#### DATASET CONTENT ####

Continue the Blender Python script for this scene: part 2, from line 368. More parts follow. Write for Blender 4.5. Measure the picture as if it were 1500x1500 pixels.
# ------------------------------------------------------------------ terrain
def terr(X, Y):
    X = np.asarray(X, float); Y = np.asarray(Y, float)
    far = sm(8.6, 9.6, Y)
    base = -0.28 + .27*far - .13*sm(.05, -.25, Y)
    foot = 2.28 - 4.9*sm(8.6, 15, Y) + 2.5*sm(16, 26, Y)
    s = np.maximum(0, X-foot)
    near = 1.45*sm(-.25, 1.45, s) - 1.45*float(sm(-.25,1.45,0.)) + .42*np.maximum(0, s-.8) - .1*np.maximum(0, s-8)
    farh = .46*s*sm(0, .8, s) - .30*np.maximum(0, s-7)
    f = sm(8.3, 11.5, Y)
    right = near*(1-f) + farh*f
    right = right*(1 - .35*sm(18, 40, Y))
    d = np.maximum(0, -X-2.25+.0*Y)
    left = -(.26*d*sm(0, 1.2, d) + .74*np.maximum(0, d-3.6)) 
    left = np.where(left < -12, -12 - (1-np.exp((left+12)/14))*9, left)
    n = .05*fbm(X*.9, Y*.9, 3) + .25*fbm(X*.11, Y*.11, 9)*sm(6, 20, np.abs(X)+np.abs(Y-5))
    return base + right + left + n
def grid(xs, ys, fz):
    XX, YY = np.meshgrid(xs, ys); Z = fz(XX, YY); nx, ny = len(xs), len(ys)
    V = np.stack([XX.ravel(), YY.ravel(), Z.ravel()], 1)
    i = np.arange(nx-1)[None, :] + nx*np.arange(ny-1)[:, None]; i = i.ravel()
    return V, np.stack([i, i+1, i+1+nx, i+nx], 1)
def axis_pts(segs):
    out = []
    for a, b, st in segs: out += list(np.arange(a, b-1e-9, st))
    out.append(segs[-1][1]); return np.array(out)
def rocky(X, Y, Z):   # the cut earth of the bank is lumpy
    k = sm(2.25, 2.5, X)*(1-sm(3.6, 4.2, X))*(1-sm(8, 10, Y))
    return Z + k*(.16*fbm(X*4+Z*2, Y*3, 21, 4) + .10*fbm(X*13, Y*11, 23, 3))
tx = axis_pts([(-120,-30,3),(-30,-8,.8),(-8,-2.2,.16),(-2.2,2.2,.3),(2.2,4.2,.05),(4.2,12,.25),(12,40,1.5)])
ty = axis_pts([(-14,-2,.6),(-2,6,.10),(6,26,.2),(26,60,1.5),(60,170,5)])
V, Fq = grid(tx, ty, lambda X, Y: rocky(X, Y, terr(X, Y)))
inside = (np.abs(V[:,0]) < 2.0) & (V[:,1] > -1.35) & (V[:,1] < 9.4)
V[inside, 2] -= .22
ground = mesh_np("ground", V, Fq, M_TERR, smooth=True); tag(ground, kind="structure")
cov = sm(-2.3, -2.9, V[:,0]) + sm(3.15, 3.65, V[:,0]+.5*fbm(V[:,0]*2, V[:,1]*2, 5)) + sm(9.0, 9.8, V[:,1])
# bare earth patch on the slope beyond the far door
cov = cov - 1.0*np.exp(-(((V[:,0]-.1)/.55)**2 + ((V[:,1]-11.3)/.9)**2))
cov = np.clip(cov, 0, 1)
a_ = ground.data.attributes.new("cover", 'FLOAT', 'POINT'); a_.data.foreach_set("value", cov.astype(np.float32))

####

#### YOUR OBJECTIVE
Write out the whole listing again. Match it word for word.

#### WRITTEN ANSWER
Continue the Blender Python script for this scene: part 2, from line 368. More parts follow. Write for Blender 4.5. Measure the picture as if it were 1500x1500 pixels.
# ------------------------------------------------------------------ terrain
def terr(X, Y):
    X = np.asarray(X, float); Y = np.asarray(Y, float)
    far = sm(8.6, 9.6, Y)
    base = -0.28 + .27*far - .13*sm(.05, -.25, Y)
    foot = 2.28 - 4.9*sm(8.6, 15, Y) + 2.5*sm(16, 26, Y)
    s = np.maximum(0, X-foot)
    near = 1.45*sm(-.25, 1.45, s) - 1.45*float(sm(-.25,1.45,0.)) + .42*np.maximum(0, s-.8) - .1*np.maximum(0, s-8)
    farh = .46*s*sm(0, .8, s) - .30*np.maximum(0, s-7)
    f = sm(8.3, 11.5, Y)
    right = near*(1-f) + farh*f
    right = right*(1 - .35*sm(18, 40, Y))
    d = np.maximum(0, -X-2.25+.0*Y)
    left = -(.26*d*sm(0, 1.2, d) + .74*np.maximum(0, d-3.6)) 
    left = np.where(left < -12, -12 - (1-np.exp((left+12)/14))*9, left)
    n = .05*fbm(X*.9, Y*.9, 3) + .25*fbm(X*.11, Y*.11, 9)*sm(6, 20, np.abs(X)+np.abs(Y-5))
    return base + right + left + n
def grid(xs, ys, fz):
    XX, YY = np.meshgrid(xs, ys); Z = fz(XX, YY); nx, ny = len(xs), len(ys)
    V = np.stack([XX.ravel(), YY.ravel(), Z.ravel()], 1)
    i = np.arange(nx-1)[None, :] + nx*np.arange(ny-1)[:, None]; i = i.ravel()
    return V, np.stack([i, i+1, i+1+nx, i+nx], 1)
def axis_pts(segs):
    out = []
    for a, b, st in segs: out += list(np.arange(a, b-1e-9, st))
    out.append(segs[-1][1]); return np.array(out)
def rocky(X, Y, Z):   # the cut earth of the bank is lumpy
    k = sm(2.25, 2.5, X)*(1-sm(3.6, 4.2, X))*(1-sm(8, 10, Y))
    return Z + k*(.16*fbm(X*4+Z*2, Y*3, 21, 4) + .10*fbm(X*13, Y*11, 23, 3))
tx = axis_pts([(-120,-30,3),(-30,-8,.8),(-8,-2.2,.16),(-2.2,2.2,.3),(2.2,4.2,.05),(4.2,12,.25),(12,40,1.5)])
ty = axis_pts([(-14,-2,.6),(-2,6,.10),(6,26,.2),(26,60,1.5),(60,170,5)])
V, Fq = grid(tx, ty, lambda X, Y: rocky(X, Y, terr(X, Y)))
inside = (np.abs(V[:,0]) < 2.0) & (V[:,1] > -1.35) & (V[:,1] < 9.4)
V[inside, 2] -= .22
ground = mesh_np("ground", V, Fq, M_TERR, smooth=True); tag(ground, kind="structure")
cov = sm(-2.3, -2.9, V[:,0]) + sm(3.15, 3.65, V[:,0]+.5*fbm(V[:,0]*2, V[:,1]*2, 5)) + sm(9.0, 9.8, V[:,1])
# bare earth patch on the slope beyond the far door
cov = cov - 1.0*np.exp(-(((V[:,0]-.1)/.55)**2 + ((V[:,1]-11.3)/.9)**2))
cov = np.clip(cov, 0, 1)
a_ = ground.data.attributes.new("cover", 'FLOAT', 'POINT'); a_.data.foreach_set("value", cov.astype(np.float32))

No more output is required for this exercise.